People’s Radio

Privacy, Trust and the City

Our group chose to focus on privacy in the physical and digital worlds, with particular interest in the development of trust in and throughout the city, and the relationships that form in our everyday lives.

We spent one week challenging our own interpretations of privacy and trust in the city through multiple conducted interviews with various people living and working in Copenhagen. The nuanced commentary during the interviews gave us some incredible insight into the innovation challenges and opportunities we might be able to pursue, namely in the areas of infrastructure, public social engagement and communication in transit. 

We derived four key points to trust: comfort, safety, privacy and control. These factors all contribute to how active and non-active an individual can be in society, which We created a simple graph to explain our “Trust Theory,” which then prompted two questions:

1) How might we use existing infrastructure as a medium of emotional exchange between people?; and

2) How might we create opportunities to build trust in people through co-operative gamification in public spaces through humour in the mundane?

We believe that trust in the community increases as active public engagement increases, and this is enforced by repetition and familiarity.
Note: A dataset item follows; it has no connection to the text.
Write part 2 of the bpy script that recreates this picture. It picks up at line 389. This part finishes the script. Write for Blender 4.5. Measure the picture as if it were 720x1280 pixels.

So where does this leave us?

People’s Radio

People’s Radio was a concept developed to meet the innovation challenge presented by the previous questions. This dynamic proximity-based radio uses the benefits of hyperlocality to connect people together through a shared like of music. User profiles are shared instead of song names so users can be identified based on their music rather than their immediate personas.

The shared taste in music becomes an easy talking point, and the opportunities to interact with people you otherwise might have never talked to instantly increases. This concept allows for more discrete and informal communication while also actively engaging in the public domain. People can instantly tune into the community radio around them, and experience a whole other level of social interaction that is often unheard in public space.